Vilsack shared with APEC member economies U.S. leadership on climate solutions in agriculture, including USDA’s Partnerships for Climate-Smart Commodities funding opportunity, which is investing more than $3 billion to support 141 projects that will expand markets for climate-smart commodities, leverage greenhouse gas benefits, and provide direct, meaningful benefits to producers of all sizes in all 50 states. The United States will be sharing information, best practices, and resources with the international community through the International Climate Hub.
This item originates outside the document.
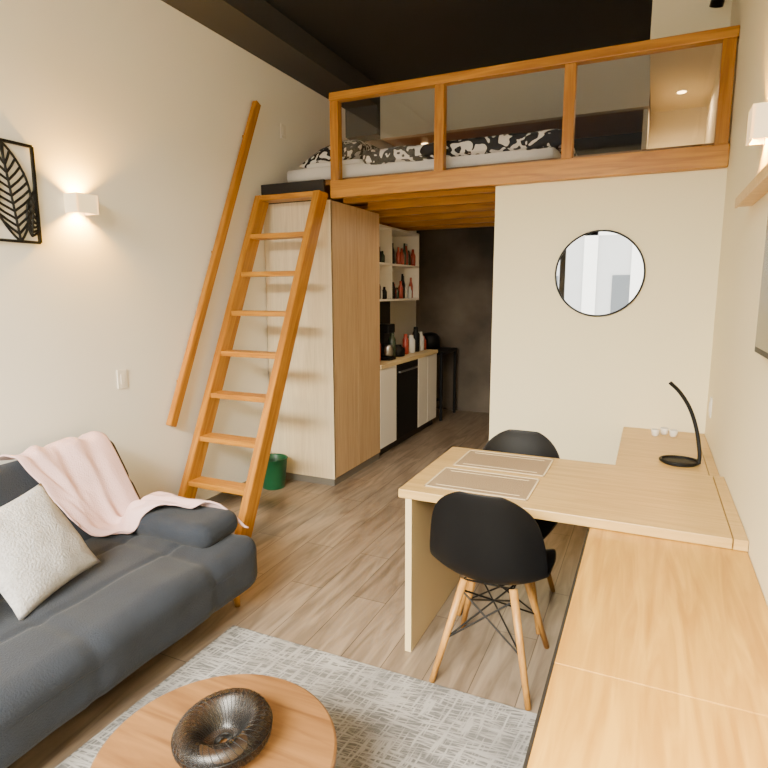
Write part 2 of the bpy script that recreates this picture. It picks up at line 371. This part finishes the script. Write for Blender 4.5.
def leaf(cy,cz,L,W,ang):
    out=[]
    def tr(a,b_): return (xa,cy+a*math.cos(ang)-b_*math.sin(ang),cz+a*math.sin(ang)+b_*math.cos(ang))
    wd=lambda t: W*math.sin(math.pi*t)**.8
    clip=lambda p:(p[0],max(y0,min(y1,p[1])),max(z0,min(z1,p[2])))
    out.append([clip(tr(L*(i/20),wd(i/20))) for i in range(21)])
    out.append([clip(tr(L*(i/20),-wd(i/20))) for i in range(21)])
    out.append([clip(tr(0,0)),clip(tr(L,0))])
    for i in range(1,12):
        t0=i/13
        for s in(1,-1):
            t1=min(1,t0+.14);out.append([clip(tr(L*t0,0)),clip(tr(L*(t0+.07),s*wd(t1)*.55)),clip(tr(L*t1,s*wd(t1)))])
    return out
lv+=leaf(1.94,1.83,.47,.10,math.radians(97));lv+=leaf(2.0,1.86,.30,.06,math.radians(70));lv+=leaf(1.76,1.83,.47,.085,math.radians(88));lv+=leaf(1.63,1.83,.46,.07,math.radians(92))
art.append(curve('leaf_lines',lv,.006,'blackm'))
group('leaf_wall_art',art)
mc=(-.315,YP-.012,1.685);R=.265
bm=bmesh.new();bmesh.ops.create_circle(bm,cap_ends=True,segments=96,radius=R,matrix=Matrix.Translation(mc)@Matrix.Rotation(math.pi/2,4,'X'))
me=bpy.data.meshes.new('glass');bm.to_mesh(me);bm.free();gl=finish(me,'glass','mirror')
rim=curve('rim',[[(mc[0]+R*math.cos(a*math.pi/48),mc[1],mc[2]+R*math.sin(a*math.pi/48)) for a in range(96)]],.006,'blackm',True)
group('round_mirror',[gl,rim])
group('wall_television',[box('bezel',XR-.035,XR-.001,1.3,2.20,1.38,1.90,'black',.004),box('screen',XR-.037,XR-.034,1.32,2.18,1.40,1.88,'screen')])
group('wall_shelf',[box('ledge',XR-.055,XR-.001,1.8,2.84,1.915,1.935,'tabletop',.002),box('lip',XR-.062,XR-.053,1.8,2.84,1.91,1.95,'tabletop',.002)])
group('ceiling_spotlight',[rod('can',(.26,2.38,2.78),(.25,2.46,2.66),.035,.045,'blackm'),rod('stem',(.26,2.38,2.78),(.27,2.35,ZT),.008,.008,'blackm')])
group('track_spotlight',[rod('can2',(.27,4.35,3.42),(.25,4.42,3.32),.035,.04,'blackm'),rod('stem2',(.27,4.35,3.42),(.27,4.33,ZT),.008,.008,'blackm')])
for i,(x,y,z) in enumerate([(.12,5.75,3.23),(-2.2,5.82,3.07)]):
    group('recessed_downlight',[rod('ring',(x,y,z),(x,y,z-.006),.045,.045,'white',24),rod('lens',(x,y,z-.006),(x,y,z-.01),.035,.035,'warm',24)])
    light('SPOT','downlight_lamp',(x,y,z-.02),26 if i==0 else 38,(1,.70,.40) if i==0 else (1,.6,.22),.03,(0,0,0),math.radians(165))
# ---------------- desk / counter ----------------
CX=-.155;ZC_=.71
ct=[box('top_near',CX,.346,-.9,1.297,ZC_-.03,ZC_,'counter',.002),box('top_mid',CX,.346,1.301,2.50,ZC_-.03,ZC_,'counter',.002),
    box('top_far',-.115,.30,2.503,YP-.002,ZC_-.03,ZC_,'tabletop',.002),box('wall_strip',.303,.346,2.503,YP-.002,ZC_-.03,ZC_,'tabletop',.002),
    box('edge_trim',CX-.008,CX,-.9,2.16,ZC_-.06,ZC_-.004,'dark'),
    box('carcass_near',CX+.01,.346,-.9,2.30,0.06,ZC_-.03,'dark'),box('plinth',CX+.05,.346,-.9,2.30,0,.06,'dark'),
    box('carcass_far',.0,.346,3.5,YP-.002,0,ZC_-.03,'panel')]
group('storage_counter',ct)
tbp=[box('top',-.928,.30,2.165,2.91,.712,.75,'tabletop',.003),
     box('end_panel',-.90,-.87,2.175,2.89,0,.712,'panel',.002),
     box('wall_strip',.303,.346,2.165,2.91,.712,.75,'tabletop',.002)]
group('dining_table',tbp)
def placemat(y0,y1,x0,x1):
    p=[box('field',x0,x1,y0,y1,.7502,.753,'mat'),]
    for a,b2,c,d in((x0,x1,y0,y0+.008),(x0,x1,y1-.008,y1),(x0,x0+.008,y0,y1),(x1-.008,x1,y0,y1)):
        p.append(box('border',a,b2,c,d,.753,.7545,'matb'))
    p.append(box('inner_border',x0+.04,x1-.04,y0+.04,y0+.043,.753,.7542,'matb'));p.append(box('inner_border',x0+.04,x1-.04,y1-.043,y1-.04,.753,.7542,'matb'))
    group('placemat',p)
placemat(2.24,2.53,-.84,-.40);placemat(2.58,2.87,-.82,-.39)
bx,by,bz=.18,3.22,ZC_
ring=[[(bx+.088*math.cos(a*math.pi/24),by+.07*math.sin(a*math.pi/24),bz+.012) for a in range(48)]]
pts=smoothpts([(bx+.085,by-.03,bz+.012),(bx+.085,by-.02,bz+.07),(bx+.065,by,bz+.18),(bx+.03,by+.01,bz+.28),(bx-.02,by+.01,bz+.36),(bx-.07,by,bz+.41)])
group('desk_lamp',[lathe('base_disc',[(.03,0),(.082,0),(.084,.006),(.08,.01),(.03,.012)],(bx,by,bz),'black'),curve('base_ring',ring,.008,'black',True),curve('arm',[pts],.0095,'black')])
for i,(x,y) in enumerate([(.07,3.78),(.12,3.84),(.17,3.8)]):
    lathe('small_cup' ,[(.015,0),(.02,.01),(.024,.04),(.022,.042),(.018,.01)],(x,y,ZC_),'white',20)
# ---------------- chairs ----------------
def chair(loc,rot):
    prof=[(.235,.415,.17,0),(.215,.437,.205,0),(.15,.450,.228,0),(.05,.440,.238,.05),(-.05,.430,.238,.12),(-.13,.435,.236,.3),(-.18,.465,.235,.55),(-.21,.52,.235,.8),(-.228,.60,.231,1),(-.243,.68,.22,1),(-.255,.755,.198,1),(-.264,.80,.16,1),(-.268,.830,.12,1),(-.27,.847,.075,1)]
    nt=14;bm=bmesh.new();rows=[]
    for y,z,w_,k_ in prof:
        row=[]
        for i in range(nt+1):
            tt=2*i/nt-1
            x=w_*math.sin(tt*math.pi/2*.92)/math.sin(math.pi/2*.92)
            c=abs(x/.235)**2.2
            row.append(bm.verts.new((x,y+k_*.08*c,z+(1-k_)*.05*c+ (0.03*c if .1<k_<.9 else 0))))
        rows.append(row)
    for a,b2 in zip(rows,rows[1:]):
        for i in range(nt): bm.faces.new((a[i],a[i+1],b2[i+1],b2[i]))
    me=bpy.data.meshes.new('shell');bm.to_mesh(me);bm.free();sh=finish(me,'shell','black',True)
    so=sh.modifiers.new('s','SOLIDIFY');so.thickness=.008;so.offset=0
    su=sh.modifiers.new('u','SUBSURF');su.levels=1;su.render_levels=2
    parts=[sh];top={};ft={}
    for sx in(1,-1):
        for sy in(1,-1):
            a=Vector((sx*.10,sy*.10+.0,.415));f=Vector((sx*.195,sy*.215-.0,0.002));top[sx,sy]=a;ft[sx,sy]=f
            parts.append(rod('leg_%d%d'%(sx>0,sy>0),f,a,.012,.017,'leg'))
    P=lambda k_,t_: ft[k_].lerp(top[k_],t_)
    st=[[P((1,1),.42),P((-1,-1),.9)],[P((1,-1),.42),P((-1,1),.9)],[P((-1,1),.42),P((1,-1),.9)],[P((-1,-1),.42),P((1,1),.9)],
        [P((1,1),.42),P((-1,1),.9)],[P((-1,1),.42),P((1,1),.9)],[P((1,-1),.42),P((-1,-1),.9)],[P((-1,-1),.42),P((1,-1),.9)],
        [top[1,1],top[1,-1],top[-1,-1],top[-1,1],top[1,1]]]
    parts.append(curve('wire_struts',[[tuple(p) for p in s_] for s_ in st],.004,'blackm'))
    return group('dining_chair',parts,loc,rot)
chair((-.525,2.245,0),.0)
chair((-.575,2.765,0),math.pi+.0)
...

During APEC, USDA also announced two new initiatives: * Food Security Dashboard USDA is standing up a new Food Security Dashboard to provide decision-makers with access to a wide range of indicators reflecting several facets of food and nutrition security, such as: indicators of food insecurity, trade disruption vulnerability, importance of imports to food security, daily caloric intake per person, and calorie content of a diet broken down by food groups. The dashboard provides policymakers with information on the role of trade in food security and gives a roadmap to which foods are needed and how to get countries those foods. It also provides policymakers with a greater grasp of the data by presenting it in an easy to-understand and analyze format.

* Interim Instructional Field Guides USDA will publish approximately 17 highly concentrated interim field guides resulting from workshops, field trips, knowledge sharing initiatives, and best practices observed throughout the APEC U.S. Host Year. The interim field guides will be available as a full collection by the beginning of the 2024 at, after the conclusion of the APEC U.S. host year. USDA has published the first of three guides: A Three-Tiered Approach to Increasing Sustainable Water and Food Security in the APEC Region (PDF, 741 KB) and Food Safety Cooperation Forum Public-Private Innovation Dialogue (PDF, 931 KB) and Approaches to Decreasing Agriculturally Generated Greenhouse Gas Emissions in APEC (PDF, 1014 KB).